Depuis une centaine d’années, l’art chinois se préoccupait des modes de représentation dits réalistes, originaires d’Occident, où ils étaient principalement un héritage de l’art officiel bourgeois du XIXe siècle. L’art avant-gardiste ne circulait qu’au sein de petits groupes et n’était ni compris ni accepté dans le cercle de l’art officiel. Le style Mao Pop Art avec son illusionnisme publicitaire politique n’a été questionné en Chine qu’au cours des années 1980, lorsque des artistes, enseignants dans les académies, ont été autorisé à importer des ouvrages sur l’art moderne occidental jusqu’à lors totalement méconnu sur place. Bien entendu, ces livres n’étaient pas destinés aux étudiants, mais réservés aux professeurs qui devaient en filtrer les informations sur cet art moderne dérangeant, avec sa licence érotique, son abstraction, sa provocation, son agressivité, avec son formalisme, son expressionnisme, son surréalisme, en bref : avec tout son bouillonnement chaotique souvent difficile à comprendre. Les programmes des écoles d’art chinoises étaient toujours basés sur un enseignement académique minutieux, mais nombre d’étudiants intelligents et talentueux se frayèrent un chemin vers ces catalogues de reproductions d’art moderne et contemporain. Ceci entraîna un profond changement dans la jeune scène artistique chinoise qui émergea lors de l’exposition nationale de 1989 à Pékin avec une vague d’installations et de performances. L’exposition fut fermée au lendemain du vernissage, après qu’une jeune artiste eut tiré à coups de fusil sur sa propre installation.

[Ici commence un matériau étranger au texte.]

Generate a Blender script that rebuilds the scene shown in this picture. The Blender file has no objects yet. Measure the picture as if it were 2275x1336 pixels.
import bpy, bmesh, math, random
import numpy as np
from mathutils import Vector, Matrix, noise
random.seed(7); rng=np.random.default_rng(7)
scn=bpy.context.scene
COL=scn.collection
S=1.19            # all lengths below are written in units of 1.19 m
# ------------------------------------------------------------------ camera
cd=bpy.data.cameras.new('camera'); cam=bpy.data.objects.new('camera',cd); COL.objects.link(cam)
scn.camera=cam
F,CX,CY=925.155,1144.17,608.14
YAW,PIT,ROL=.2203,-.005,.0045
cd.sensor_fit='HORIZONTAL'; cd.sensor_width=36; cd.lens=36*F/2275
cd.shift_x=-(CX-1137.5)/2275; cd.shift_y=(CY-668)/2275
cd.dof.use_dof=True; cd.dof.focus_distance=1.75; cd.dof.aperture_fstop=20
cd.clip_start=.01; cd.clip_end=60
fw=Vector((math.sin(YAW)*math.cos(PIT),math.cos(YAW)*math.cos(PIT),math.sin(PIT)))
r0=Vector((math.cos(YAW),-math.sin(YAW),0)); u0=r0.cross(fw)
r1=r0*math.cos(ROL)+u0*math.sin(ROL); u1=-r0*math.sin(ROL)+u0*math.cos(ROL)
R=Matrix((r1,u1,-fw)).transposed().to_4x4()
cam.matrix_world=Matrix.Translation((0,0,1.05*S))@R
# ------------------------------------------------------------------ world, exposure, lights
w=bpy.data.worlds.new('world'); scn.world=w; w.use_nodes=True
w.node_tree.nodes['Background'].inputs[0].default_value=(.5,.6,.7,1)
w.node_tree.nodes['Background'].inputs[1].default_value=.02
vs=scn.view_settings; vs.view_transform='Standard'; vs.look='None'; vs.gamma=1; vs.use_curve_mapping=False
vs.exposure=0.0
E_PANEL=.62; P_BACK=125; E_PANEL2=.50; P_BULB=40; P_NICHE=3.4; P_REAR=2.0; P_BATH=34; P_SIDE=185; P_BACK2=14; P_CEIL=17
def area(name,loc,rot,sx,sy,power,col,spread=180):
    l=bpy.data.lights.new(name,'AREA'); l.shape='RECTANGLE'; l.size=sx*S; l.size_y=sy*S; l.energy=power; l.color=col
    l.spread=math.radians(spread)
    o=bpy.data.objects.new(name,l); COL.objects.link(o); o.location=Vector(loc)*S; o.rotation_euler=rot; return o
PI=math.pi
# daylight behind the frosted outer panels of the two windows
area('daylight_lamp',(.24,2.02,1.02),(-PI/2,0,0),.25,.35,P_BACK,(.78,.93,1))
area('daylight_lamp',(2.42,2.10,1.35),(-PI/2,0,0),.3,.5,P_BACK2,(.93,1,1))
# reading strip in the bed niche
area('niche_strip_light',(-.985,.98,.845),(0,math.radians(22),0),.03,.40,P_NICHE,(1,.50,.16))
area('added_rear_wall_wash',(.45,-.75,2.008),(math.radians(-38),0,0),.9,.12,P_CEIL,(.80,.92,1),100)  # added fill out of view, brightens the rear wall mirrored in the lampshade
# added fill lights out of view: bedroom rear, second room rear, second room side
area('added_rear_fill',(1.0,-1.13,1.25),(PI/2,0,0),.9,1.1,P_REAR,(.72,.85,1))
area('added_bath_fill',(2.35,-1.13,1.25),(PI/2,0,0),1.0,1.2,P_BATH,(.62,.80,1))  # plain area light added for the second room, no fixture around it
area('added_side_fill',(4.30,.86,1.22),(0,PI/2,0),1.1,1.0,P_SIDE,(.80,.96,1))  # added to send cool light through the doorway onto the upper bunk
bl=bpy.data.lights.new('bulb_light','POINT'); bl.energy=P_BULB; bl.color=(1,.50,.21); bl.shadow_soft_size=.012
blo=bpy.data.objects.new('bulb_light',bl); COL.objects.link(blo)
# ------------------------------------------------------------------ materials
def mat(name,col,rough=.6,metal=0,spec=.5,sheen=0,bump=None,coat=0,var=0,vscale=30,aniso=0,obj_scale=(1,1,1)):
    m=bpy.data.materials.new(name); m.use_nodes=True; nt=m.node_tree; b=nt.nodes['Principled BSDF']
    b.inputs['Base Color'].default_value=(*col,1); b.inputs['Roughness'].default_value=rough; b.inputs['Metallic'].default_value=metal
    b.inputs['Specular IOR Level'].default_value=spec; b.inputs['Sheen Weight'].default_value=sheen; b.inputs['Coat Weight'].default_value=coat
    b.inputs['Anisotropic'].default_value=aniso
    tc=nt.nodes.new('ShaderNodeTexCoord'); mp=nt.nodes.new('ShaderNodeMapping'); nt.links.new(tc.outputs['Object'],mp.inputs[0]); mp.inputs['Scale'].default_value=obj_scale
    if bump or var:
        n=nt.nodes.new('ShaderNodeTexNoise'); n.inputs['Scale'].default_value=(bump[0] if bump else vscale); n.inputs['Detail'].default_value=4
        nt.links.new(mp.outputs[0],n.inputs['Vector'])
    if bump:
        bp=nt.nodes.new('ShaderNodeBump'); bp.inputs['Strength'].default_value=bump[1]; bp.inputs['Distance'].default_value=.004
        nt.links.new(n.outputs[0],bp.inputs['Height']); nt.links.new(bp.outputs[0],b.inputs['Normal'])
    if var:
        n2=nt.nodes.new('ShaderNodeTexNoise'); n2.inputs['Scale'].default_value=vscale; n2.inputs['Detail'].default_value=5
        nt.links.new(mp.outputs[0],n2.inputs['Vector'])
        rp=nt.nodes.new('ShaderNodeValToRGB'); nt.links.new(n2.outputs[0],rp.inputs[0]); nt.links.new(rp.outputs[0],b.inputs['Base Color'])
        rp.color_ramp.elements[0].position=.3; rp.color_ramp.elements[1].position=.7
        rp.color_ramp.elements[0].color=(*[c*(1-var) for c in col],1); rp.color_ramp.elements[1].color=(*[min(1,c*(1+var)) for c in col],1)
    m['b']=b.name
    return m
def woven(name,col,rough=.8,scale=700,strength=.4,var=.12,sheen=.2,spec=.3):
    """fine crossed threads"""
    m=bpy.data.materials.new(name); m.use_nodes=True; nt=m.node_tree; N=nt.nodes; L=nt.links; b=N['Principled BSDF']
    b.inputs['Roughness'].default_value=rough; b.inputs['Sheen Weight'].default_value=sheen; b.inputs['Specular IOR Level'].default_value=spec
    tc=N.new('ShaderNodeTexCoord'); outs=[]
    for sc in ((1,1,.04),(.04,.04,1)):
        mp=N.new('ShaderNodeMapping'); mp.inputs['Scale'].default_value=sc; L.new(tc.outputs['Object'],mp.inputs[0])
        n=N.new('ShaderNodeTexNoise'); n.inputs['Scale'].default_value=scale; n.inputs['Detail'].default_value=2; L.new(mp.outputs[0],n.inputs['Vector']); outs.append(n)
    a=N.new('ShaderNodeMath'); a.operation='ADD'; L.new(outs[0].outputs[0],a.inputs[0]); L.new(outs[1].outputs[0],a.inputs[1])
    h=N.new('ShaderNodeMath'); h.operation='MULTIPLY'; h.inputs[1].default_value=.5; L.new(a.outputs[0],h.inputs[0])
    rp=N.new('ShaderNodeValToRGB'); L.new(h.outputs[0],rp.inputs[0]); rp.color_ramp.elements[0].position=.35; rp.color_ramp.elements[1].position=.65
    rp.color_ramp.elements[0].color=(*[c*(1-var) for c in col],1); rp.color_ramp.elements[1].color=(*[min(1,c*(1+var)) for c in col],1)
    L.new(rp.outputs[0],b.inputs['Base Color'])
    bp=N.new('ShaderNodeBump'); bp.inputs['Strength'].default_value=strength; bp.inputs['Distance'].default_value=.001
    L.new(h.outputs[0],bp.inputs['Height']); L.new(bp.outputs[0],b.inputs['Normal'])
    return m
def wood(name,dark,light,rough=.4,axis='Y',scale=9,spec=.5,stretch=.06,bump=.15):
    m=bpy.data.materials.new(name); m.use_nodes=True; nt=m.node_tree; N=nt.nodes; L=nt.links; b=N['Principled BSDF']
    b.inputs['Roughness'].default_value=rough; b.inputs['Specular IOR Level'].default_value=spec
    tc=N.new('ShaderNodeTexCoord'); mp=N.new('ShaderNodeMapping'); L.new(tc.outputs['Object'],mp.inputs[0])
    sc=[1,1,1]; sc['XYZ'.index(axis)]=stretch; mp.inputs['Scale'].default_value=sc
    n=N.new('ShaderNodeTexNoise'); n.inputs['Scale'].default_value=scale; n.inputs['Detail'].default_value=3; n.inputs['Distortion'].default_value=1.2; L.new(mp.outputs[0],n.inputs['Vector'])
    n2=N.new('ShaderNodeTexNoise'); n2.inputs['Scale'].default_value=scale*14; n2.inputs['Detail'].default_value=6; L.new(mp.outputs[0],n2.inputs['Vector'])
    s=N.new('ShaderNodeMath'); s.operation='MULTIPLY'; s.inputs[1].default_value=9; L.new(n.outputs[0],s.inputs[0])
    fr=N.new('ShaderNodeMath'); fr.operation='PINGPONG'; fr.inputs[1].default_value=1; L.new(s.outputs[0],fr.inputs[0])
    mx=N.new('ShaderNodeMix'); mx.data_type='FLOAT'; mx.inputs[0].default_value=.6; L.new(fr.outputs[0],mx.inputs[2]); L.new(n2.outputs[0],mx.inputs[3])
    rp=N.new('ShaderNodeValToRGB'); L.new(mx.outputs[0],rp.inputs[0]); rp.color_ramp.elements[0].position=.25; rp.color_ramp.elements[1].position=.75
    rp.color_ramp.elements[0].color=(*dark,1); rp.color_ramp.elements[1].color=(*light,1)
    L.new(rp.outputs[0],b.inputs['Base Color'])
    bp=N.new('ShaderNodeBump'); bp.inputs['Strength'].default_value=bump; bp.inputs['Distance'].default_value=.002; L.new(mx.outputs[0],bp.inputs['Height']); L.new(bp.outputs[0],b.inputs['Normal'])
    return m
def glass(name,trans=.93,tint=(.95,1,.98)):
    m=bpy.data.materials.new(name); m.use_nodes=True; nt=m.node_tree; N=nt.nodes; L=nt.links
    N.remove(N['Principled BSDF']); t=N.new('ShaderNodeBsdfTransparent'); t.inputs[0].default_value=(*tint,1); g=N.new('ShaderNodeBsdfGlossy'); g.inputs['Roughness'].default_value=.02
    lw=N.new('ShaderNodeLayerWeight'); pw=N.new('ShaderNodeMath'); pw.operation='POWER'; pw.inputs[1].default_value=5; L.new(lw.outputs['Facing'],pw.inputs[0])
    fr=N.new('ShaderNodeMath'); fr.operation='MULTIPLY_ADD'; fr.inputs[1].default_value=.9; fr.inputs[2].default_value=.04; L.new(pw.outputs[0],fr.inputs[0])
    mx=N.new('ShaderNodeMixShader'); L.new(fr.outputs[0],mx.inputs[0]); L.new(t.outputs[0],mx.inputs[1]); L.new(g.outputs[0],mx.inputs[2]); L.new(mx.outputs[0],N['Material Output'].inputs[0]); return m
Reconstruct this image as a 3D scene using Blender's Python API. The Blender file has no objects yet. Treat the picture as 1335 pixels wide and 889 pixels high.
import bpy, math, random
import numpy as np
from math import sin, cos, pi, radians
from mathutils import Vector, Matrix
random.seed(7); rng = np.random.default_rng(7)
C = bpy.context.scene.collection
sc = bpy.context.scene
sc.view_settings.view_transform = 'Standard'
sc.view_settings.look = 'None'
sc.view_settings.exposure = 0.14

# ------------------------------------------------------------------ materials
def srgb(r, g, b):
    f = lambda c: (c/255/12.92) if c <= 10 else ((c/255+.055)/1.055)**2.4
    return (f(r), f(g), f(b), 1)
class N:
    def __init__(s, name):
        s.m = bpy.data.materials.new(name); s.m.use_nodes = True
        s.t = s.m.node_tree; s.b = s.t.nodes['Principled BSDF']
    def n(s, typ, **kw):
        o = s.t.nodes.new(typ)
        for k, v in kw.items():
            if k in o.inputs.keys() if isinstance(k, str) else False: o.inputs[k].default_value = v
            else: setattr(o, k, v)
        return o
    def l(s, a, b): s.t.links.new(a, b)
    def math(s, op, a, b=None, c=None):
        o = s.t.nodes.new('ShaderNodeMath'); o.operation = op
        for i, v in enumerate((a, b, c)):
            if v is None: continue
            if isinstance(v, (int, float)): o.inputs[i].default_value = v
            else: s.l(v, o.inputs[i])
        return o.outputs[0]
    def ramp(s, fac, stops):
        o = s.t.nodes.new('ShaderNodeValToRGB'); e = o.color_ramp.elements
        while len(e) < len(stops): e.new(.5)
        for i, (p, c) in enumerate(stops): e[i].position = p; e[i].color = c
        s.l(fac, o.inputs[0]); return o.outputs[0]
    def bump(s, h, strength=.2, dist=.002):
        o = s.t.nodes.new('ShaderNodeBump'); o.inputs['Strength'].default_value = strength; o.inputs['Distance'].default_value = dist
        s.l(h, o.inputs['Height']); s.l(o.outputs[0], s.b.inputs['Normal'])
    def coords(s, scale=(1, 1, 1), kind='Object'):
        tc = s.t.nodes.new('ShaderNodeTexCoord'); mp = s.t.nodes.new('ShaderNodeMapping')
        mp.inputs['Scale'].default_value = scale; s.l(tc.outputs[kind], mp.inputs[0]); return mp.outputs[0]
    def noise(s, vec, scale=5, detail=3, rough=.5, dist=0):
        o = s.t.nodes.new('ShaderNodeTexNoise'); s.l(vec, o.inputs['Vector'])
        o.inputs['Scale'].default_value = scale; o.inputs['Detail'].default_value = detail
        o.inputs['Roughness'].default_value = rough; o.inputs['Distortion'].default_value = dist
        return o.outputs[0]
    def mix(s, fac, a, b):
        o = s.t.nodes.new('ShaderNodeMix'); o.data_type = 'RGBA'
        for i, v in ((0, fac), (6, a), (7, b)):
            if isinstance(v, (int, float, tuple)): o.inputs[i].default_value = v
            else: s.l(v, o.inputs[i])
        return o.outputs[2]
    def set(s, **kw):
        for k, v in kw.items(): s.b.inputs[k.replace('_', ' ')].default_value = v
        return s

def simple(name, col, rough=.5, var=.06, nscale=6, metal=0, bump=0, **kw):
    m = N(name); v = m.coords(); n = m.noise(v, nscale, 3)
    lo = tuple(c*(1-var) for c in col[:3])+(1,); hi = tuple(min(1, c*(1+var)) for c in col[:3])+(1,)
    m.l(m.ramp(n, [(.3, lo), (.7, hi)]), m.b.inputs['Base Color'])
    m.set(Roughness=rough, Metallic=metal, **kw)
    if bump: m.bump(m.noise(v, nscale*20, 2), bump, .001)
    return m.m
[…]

À Chongqing, prenant ses distances avec les événements de la capitale, Yang Shu, âgé de 23 ans, fraîchement diplômé de l’Ecole des Beaux-Arts du Sichuan, développait son style de peinture bien particulier, contribuant également à l’évolution de la scène contemporaine chinoise…
Ces dernières années, Yang Shu a encore franchi une étape supplémentaire dans l’évolution de son style de peinture.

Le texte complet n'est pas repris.